* [Task objective]: The records below hold a stretch from the line with "Generate a Blender" through the line with "sc.camera = cam"; return exactly those lines, ends included, and nothing more.

Lines of data:
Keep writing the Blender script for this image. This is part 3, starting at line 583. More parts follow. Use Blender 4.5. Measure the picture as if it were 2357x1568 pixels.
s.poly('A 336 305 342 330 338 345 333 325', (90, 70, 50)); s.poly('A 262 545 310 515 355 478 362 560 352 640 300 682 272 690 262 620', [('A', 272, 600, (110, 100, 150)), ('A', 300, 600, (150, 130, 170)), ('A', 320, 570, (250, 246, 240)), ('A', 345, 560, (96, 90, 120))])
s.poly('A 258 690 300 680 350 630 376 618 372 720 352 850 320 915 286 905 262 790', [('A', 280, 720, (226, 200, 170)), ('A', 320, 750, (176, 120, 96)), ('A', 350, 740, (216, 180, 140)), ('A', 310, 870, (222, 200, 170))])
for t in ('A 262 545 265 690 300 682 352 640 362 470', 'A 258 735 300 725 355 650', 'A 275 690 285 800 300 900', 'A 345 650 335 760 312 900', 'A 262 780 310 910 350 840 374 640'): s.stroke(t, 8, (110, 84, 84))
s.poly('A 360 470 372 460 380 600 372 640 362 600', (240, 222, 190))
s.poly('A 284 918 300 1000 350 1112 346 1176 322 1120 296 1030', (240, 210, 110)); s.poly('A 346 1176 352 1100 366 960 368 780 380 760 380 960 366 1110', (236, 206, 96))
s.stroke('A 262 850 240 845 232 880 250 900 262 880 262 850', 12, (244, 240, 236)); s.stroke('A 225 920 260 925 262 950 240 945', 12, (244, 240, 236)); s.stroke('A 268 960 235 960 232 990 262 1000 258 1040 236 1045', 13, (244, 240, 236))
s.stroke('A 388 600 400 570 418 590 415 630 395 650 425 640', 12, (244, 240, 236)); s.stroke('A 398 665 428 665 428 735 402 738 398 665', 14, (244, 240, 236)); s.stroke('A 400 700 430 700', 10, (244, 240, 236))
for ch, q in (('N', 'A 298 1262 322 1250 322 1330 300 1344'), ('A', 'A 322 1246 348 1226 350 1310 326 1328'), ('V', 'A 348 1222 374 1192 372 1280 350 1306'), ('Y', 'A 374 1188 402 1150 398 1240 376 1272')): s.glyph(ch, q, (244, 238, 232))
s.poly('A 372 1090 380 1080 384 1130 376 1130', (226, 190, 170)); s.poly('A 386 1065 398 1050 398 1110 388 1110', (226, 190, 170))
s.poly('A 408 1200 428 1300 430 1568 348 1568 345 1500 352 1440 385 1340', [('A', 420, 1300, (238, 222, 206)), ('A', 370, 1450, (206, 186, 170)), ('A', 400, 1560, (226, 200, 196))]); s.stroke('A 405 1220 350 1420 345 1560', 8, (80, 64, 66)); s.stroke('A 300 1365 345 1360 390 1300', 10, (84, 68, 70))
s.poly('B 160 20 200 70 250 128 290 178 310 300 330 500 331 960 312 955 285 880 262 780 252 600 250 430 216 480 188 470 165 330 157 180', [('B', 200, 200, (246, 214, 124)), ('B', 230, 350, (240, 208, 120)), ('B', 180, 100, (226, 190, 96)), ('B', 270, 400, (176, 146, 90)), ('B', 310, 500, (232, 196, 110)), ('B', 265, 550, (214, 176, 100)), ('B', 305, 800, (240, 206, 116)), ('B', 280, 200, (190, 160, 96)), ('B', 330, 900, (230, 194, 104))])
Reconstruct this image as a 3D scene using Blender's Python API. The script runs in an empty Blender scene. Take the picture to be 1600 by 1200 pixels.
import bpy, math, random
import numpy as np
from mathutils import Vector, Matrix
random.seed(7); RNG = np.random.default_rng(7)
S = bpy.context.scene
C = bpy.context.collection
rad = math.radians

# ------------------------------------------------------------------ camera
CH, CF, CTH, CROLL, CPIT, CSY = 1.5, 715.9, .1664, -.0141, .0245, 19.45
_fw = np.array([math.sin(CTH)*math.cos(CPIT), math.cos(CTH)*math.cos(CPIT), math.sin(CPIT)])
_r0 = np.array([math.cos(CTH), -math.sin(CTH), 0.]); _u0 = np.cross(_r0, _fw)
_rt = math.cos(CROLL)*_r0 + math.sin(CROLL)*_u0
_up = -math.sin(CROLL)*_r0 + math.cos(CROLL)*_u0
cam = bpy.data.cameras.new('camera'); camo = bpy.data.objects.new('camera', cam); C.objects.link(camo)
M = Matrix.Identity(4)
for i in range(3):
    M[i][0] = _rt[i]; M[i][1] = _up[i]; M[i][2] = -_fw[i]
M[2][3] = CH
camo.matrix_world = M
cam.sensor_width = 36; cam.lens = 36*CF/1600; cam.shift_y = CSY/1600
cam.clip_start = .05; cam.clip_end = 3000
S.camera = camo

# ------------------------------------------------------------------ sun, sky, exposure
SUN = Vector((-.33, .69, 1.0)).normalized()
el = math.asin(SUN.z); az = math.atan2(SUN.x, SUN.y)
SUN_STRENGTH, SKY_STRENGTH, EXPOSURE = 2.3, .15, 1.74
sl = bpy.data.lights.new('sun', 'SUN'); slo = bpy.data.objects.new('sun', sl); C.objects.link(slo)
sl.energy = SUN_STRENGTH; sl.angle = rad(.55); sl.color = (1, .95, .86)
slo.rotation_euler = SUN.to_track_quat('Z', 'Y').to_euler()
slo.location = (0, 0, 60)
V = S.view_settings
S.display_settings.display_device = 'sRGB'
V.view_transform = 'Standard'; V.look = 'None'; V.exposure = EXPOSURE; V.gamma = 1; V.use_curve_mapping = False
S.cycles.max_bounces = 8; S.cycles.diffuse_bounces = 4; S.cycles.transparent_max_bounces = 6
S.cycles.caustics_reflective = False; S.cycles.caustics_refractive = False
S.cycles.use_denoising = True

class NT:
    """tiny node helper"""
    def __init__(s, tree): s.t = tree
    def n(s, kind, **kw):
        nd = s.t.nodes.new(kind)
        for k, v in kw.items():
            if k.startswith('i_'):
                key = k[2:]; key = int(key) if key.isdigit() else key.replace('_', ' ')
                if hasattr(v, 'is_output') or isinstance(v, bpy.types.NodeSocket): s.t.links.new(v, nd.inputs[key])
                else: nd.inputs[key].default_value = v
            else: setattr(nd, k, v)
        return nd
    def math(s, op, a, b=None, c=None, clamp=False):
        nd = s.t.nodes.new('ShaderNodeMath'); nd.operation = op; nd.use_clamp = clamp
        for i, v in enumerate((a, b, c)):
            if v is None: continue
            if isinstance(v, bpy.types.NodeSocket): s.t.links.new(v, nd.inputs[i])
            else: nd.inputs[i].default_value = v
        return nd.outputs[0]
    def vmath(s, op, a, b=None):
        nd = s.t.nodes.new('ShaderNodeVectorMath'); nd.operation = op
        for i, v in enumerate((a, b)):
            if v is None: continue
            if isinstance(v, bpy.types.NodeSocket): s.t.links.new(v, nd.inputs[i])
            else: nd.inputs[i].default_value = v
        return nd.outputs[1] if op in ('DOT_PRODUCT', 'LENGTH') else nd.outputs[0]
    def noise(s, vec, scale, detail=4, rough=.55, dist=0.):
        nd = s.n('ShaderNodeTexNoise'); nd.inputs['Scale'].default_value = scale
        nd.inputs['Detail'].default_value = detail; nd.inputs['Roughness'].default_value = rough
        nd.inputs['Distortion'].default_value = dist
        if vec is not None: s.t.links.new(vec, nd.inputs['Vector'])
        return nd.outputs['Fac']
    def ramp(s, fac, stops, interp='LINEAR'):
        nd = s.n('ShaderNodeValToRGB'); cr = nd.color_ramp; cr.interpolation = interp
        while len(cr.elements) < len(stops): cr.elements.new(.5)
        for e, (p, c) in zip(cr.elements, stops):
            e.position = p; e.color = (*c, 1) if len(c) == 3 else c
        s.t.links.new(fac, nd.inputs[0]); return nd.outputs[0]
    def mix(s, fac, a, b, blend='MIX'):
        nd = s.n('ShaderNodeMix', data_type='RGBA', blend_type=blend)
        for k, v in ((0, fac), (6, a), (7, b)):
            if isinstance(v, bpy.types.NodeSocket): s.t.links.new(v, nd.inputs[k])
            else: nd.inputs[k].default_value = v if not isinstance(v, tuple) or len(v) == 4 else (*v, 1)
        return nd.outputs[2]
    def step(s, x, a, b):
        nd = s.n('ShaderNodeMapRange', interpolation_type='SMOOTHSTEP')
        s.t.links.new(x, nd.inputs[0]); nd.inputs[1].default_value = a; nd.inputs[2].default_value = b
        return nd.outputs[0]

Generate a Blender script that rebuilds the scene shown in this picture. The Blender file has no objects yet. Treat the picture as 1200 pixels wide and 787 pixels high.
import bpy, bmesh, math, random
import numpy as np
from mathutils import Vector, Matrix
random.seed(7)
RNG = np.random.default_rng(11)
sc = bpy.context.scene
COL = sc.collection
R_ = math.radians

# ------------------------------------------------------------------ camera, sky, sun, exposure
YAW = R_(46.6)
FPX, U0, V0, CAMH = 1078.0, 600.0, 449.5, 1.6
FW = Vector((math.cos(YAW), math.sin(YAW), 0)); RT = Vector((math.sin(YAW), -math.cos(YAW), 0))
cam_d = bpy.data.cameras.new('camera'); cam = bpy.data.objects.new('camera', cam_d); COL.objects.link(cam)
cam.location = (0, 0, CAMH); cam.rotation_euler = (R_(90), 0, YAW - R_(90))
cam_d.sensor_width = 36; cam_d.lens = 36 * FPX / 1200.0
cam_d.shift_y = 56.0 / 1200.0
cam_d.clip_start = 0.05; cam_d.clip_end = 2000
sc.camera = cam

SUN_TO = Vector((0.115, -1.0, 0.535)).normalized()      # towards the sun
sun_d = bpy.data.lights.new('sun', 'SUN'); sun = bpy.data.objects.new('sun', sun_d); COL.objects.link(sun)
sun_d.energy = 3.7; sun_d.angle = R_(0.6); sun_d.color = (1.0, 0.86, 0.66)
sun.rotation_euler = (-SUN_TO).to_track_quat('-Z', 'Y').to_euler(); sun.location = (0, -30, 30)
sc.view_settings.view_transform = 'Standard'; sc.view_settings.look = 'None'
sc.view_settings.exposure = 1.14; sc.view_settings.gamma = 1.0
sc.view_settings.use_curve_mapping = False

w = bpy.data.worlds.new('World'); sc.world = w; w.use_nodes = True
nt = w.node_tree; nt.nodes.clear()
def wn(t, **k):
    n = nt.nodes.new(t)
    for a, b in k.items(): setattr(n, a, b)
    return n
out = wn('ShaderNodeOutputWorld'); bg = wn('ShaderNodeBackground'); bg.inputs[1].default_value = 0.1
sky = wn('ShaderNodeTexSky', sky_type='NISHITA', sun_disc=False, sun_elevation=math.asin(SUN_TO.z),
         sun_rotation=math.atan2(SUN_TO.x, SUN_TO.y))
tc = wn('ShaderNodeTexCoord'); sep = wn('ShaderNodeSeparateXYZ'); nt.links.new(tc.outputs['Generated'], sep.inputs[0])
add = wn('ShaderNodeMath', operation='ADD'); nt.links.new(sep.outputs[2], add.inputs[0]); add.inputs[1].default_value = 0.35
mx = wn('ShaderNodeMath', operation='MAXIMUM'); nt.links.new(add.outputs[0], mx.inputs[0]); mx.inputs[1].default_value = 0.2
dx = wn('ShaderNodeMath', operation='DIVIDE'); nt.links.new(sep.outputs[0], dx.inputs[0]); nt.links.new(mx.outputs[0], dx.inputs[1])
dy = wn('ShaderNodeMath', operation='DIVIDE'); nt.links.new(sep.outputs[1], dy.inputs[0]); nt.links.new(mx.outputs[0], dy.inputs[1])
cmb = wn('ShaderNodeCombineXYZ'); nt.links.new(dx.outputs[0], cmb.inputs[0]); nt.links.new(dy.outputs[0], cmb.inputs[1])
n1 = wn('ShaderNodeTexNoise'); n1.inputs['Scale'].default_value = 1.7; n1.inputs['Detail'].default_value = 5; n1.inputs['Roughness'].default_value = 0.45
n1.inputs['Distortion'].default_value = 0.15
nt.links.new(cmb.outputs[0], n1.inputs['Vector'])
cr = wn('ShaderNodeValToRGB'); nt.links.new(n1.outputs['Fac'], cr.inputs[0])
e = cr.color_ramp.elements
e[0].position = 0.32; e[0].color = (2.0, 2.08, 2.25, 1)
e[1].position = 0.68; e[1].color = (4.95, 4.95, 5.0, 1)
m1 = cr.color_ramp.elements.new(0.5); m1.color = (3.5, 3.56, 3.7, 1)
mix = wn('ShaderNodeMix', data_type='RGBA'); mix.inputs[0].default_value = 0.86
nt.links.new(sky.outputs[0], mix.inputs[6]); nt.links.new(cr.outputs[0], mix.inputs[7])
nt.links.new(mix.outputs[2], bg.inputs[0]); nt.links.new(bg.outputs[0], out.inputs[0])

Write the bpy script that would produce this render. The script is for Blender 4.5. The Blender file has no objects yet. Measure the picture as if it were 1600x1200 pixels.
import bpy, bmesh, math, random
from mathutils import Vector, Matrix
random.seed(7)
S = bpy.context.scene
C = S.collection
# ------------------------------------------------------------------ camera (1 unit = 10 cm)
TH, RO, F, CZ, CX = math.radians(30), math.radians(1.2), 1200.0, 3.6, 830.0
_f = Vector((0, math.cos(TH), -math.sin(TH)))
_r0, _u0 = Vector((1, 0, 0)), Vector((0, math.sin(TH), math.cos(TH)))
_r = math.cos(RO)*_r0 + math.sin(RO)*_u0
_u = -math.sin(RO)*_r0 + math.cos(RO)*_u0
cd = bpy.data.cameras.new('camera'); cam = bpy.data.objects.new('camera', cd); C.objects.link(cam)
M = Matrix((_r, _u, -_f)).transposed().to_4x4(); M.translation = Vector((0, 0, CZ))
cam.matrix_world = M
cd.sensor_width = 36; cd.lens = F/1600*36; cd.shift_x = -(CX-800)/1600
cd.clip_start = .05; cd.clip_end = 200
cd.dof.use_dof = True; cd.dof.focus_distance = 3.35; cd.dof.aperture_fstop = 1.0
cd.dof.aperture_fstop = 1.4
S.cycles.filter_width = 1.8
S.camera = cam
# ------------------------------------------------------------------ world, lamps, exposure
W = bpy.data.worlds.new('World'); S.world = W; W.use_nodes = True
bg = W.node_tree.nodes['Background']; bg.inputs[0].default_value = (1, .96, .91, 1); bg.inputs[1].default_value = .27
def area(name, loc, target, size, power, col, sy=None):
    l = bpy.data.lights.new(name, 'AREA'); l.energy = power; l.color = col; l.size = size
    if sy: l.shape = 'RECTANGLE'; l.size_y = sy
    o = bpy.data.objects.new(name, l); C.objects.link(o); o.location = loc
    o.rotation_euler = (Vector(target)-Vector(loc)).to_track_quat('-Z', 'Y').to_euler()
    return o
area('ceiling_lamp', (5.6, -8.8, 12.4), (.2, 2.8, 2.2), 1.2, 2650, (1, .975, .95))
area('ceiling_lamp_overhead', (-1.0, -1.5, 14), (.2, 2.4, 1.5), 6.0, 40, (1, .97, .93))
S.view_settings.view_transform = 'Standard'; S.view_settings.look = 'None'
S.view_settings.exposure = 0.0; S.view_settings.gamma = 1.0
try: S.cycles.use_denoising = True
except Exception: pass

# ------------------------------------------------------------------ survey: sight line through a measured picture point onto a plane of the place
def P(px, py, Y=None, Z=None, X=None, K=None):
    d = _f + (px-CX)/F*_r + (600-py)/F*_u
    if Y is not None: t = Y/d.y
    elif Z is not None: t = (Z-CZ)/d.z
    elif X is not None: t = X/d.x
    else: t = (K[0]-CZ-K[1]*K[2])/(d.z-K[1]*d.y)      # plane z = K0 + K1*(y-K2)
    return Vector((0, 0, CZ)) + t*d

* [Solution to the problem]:
Generate a Blender script that rebuilds the scene shown in this picture. The Blender file has no objects yet. Treat the picture as 1200 pixels wide and 787 pixels high.
import bpy, bmesh, math, random
import numpy as np
from mathutils import Vector, Matrix
random.seed(7)
RNG = np.random.default_rng(11)
sc = bpy.context.scene
COL = sc.collection
R_ = math.radians

# ------------------------------------------------------------------ camera, sky, sun, exposure
YAW = R_(46.6)
FPX, U0, V0, CAMH = 1078.0, 600.0, 449.5, 1.6
FW = Vector((math.cos(YAW), math.sin(YAW), 0)); RT = Vector((math.sin(YAW), -math.cos(YAW), 0))
cam_d = bpy.data.cameras.new('camera'); cam = bpy.data.objects.new('camera', cam_d); COL.objects.link(cam)
cam.location = (0, 0, CAMH); cam.rotation_euler = (R_(90), 0, YAW - R_(90))
cam_d.sensor_width = 36; cam_d.lens = 36 * FPX / 1200.0
cam_d.shift_y = 56.0 / 1200.0
cam_d.clip_start = 0.05; cam_d.clip_end = 2000
sc.camera = cam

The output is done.